Pour être honnête, je n’ai pas vraiment essayé. Le calcul aurait été faussé dès le départ car je me suis volontairement mis dans une situation extrême. On ne débarque pas dans une ville où on ne connaît personne pour chercher du boulot en bidonnant son CV à la baisse. Et puis je n’ai évidemment sollicité aucune allocation d’aucune sorte. Je suppose que j’aurais au moins eu droit au RMI. Comme j’ai gagné au maximum 700 euros par mois et que ma chambre me coûtait déjà 350, je ne pense pas que j’y serai arrivée. J’ai bien emprunté une voiture pour aller au boulot (sinon on ne m’en aurait pas donné du tout), mais il fallait y mettre de l’essence et j’ai eu des réparations à faire que je n’aurais pas pu payer. Si j’avais dû vivre avec mon seul salaire, l’expérience aurait tourné court. Mais j’ai fait attention : je ne me suis autorisé qu’un café dans un bar en six mois et ni resto ni ciné, évidemment.
Tu écris qu’à la fin tu étais épuisée physiquement et moralement...
Oui, j’ai perdu pas mal de poids et je manquais de sommeil, puisque je rentrais chez moi à minuit après mon dernier ménage et que je repartais le matin à 4h30 pour le ferry, six jours sur sept. Même si j’avais mon billet de retour et que je savais que cela finirait bientôt, j’étais épuisée, prise dans une sorte de vertige, avec l’obsession de se reposer et de dormir.
Penses-tu que ton expérience d’otage en Irak t’a aidé à tenir?
Elle m’a sans doute aidée à me lancer. Avant, je n’aurais sans doute pas eu le courage de le faire. Mais je crois qu’elle me sert plus aujourd’hui, pour le retour à la « vie normale ». Je suis moins sensible aux critiques et aux mises en cause qui commencent à arriver. À dire vrai, je m’en fous complètement. Ce qui m’importe, c’est de ne pas avoir le sentiment de trahir ceux auxquels j’ai voulu donner la parole.
Justement comment ont-ils pris la chose?
Je suis retournée à Caen pour le leur dire et j’ai porté le livre à ceux qui m’étaient devenus les plus proches. Ils ont été surpris, très étonnés qu’on puisse s’intéresser à eux de cette façon, mais je crois qu’ils ont compris la démarche. Et, pour le moment, je n’ai pas eu de critiques.Y compris de la part des patrons avec lesquels je ne suis pas forcément tendre. Jeff, le patron des équipes de nettoyage du ferry, est même assez fier apparemment du portrait que je fais de lui...
Finalement quels enseignements tires-tu de l’expérience?
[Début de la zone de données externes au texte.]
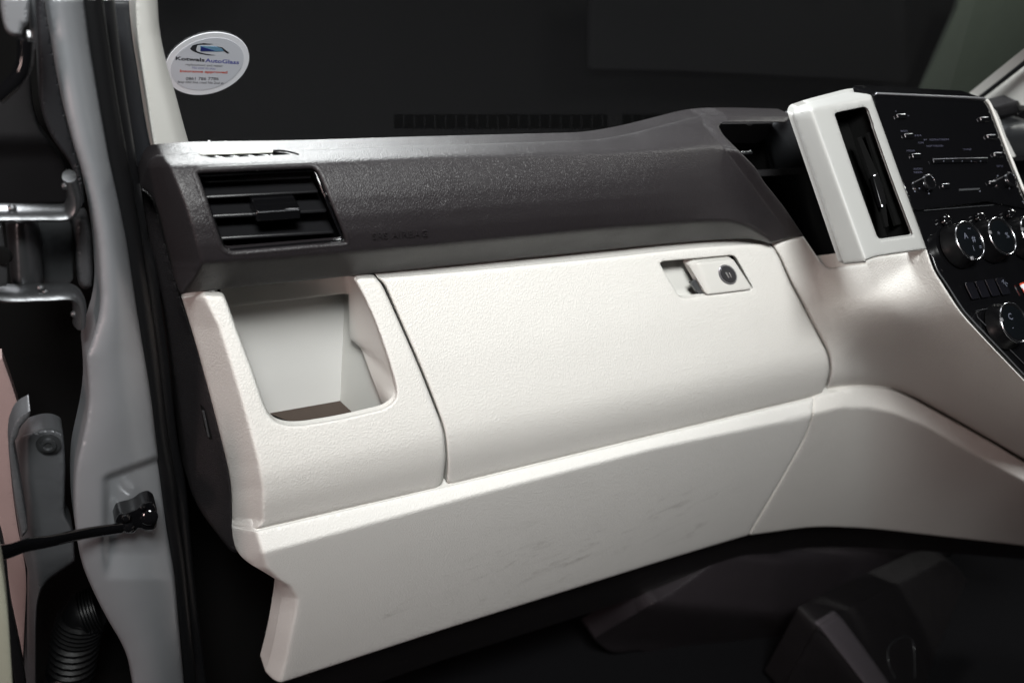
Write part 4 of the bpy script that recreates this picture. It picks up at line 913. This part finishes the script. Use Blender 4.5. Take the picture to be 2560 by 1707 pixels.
# lower bracket panel with bolt
lb = thing('lower_body_bracket', 'silver pressed body bracket with one hex bolt at the lower left', 'bracket', W(100, 1150, 0.845))
lbf = rows_field([[(-20, 960, 0.860), (200, 960, 0.860)], [(-20, 1500, 0.855), (200, 1500, 0.855)]], 3, left_of([(62, 950), (58, 1100), (68, 1220), (110, 1500)], .0012, 4))
patch('plate', tQ([(90, 440, 6), (200, 405), (250, 405), (290, 425, 6), (300, 560), (295, 800), (335, 860), (345, 1010, 4), (200, 1110), (170, 1200), (165, 1300), (165, 1620, 2), (115, 1620, 2), (130, 1070, 4), (100, 950), (60, 700), (50, 560), (60, 480)]), lbf, M['dsilver'], lb, r=7, rd=.010, skirt=.03, step=8)
lathe('bolt', [(.0125, 0), (.0125, .001), (.0085, .0015), (.008, .005), (.005, .0055), (.0035, .003), (0, .003)], at(*tQ([(222, 475)])[0], Y=0.8565), (-.15, -1, .1), M['steel'], lb, 6 * 5)
patch('curled_flange', tQ([(45, 430, 4), (75, 355), (140, 320, 5), (135, 350, 4), (90, 400), (80, 440, 5), (60, 470), (85, 600), (130, 870), (100, 900, 3), (60, 700), (38, 500)]), const(0.815), M['dsilver'], lb, r=3.5, rd=.006, skirt=.03, step=6)
# door seen edge-on at the far left
dr_ = thing('open_door', 'edge of the open van door with reddish beige lining at the lower left', 'car door', W(20, 1300, 0.735))
patch('lining', tQ([(10, 80, 2), (60, 220), (95, 335, 3), (60, 380), (40, 440), (50, 620), (80, 860), (125, 1060), (105, 1470, 2), (55, 1280), (20, 1000), (-30, 700, 2), (-30, 100, 2)]), const(0.915), M['pink'], dr_, r=2, skirt=.02, step=10)
patch('steel_edge', tQ([(-30, 830, 2), (5, 900), (30, 1010), (45, 1200), (105, 1480), (125, 1620, 2), (80, 1620, 2), (40, 1400), (15, 1180), (-30, 1000, 2)]), const(0.815), M['black'], dr_, r=3, skirt=.02, step=8)
patch('door_card', [(-30, 1180, 2), (3, 1290), (18, 1400), (31, 1600, 2), (-30, 1600, 2)], const(0.665), mk('olive_cream_door_card', (.34, .34, .27), .6), dr_, r=3, skirt=.03, step=10)
# corrugated wiring hose
c0 = [at(x, y, 0.975) for x, y in tI([(420, 1700), (470, 1450), (500, 1250), (540, 1120), (640, 1080)])]
hose = np.array(c0); tt = np.linspace(0, 1, 80); hp = np.stack([np.interp(tt, np.linspace(0, 1, 5), hose[:, k]) for k in range(3)], 1)
rad = np.where(np.arange(80) % 4 < 2, .034, .028)
ho = tube('wiring_hose', hp, list(rad), M['rubber'], None, 18, smooth_path=False); prop(ho, 'black corrugated wiring hose in the dark wheel arch opening', 'hose')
Bien sûr, on sait pertinemment qu’il y a de la misère et du chômage en France. On sait qu’il y a 20 % de travailleurs précaires dans ce pays. Mais la réalité de ce que c’est, il n’y a que ceux qui la vivent qui la connaissent. Quand une fille de 25 ans m’explique qu’elle se laisse pourrir les dents pour pouvoir se les faire arracher et avoir droit à un dentier gratuit, parce qu’elle n’a pas les moyens de payer un dentiste et que « tout le monde fait ça », les bras m’en tombent. Quand je dis que seules les femmes sont affectées au nettoyage des chiottes sur les ferries, c’est une réalité que j’ai découverte en allant les récurer. Quand un patron laisse son chien faire ses besoins partout dans le bureau et vous dit que vous êtes payées pour nettoyer sa merde, il faut l’entendre pour le croire. Quand on vous répond au Pole Emploi que « bien sûr vous accepterez n’importe quoi, parce que tout le monde accepte n’importe quoi et que de toute façon il n’y a rien », quand on ne vous parle même plus jamais d’un « travail » mais seulement « d’heures », ça situe le niveau du problème. Ce que j’ai découvert, c’est que 20 % des travailleurs de ce pays vivent dans une zone de non droit, où la retraite, les heures supplémentaires, les contrats de travail, les horaires, les temps de repos, ne sont que des principes théoriques, jamais appliqués et que tout le monde ferme les yeux. Ce qu’on découvre, c’est que le Pole Emploi n’est plus un organisme social comme pouvait être l’ANPE, mais un organe de contrôle, que les stages qu’il vous propose ne sont que des moyens détournés d’exclure. Ce qui compte, c’est de radier le plus possible de chômeurs, même temporairement, juste pour alléger les statistiques. Je n’ai pas l’impression d’enfoncer les portes ouvertes en montrant ça. On dit que la France a mieux résisté à la crise grâce à son système social. Mais vu ce qu’on en fait et ce qu’il en reste, franchement, ça fait peur pour la suite.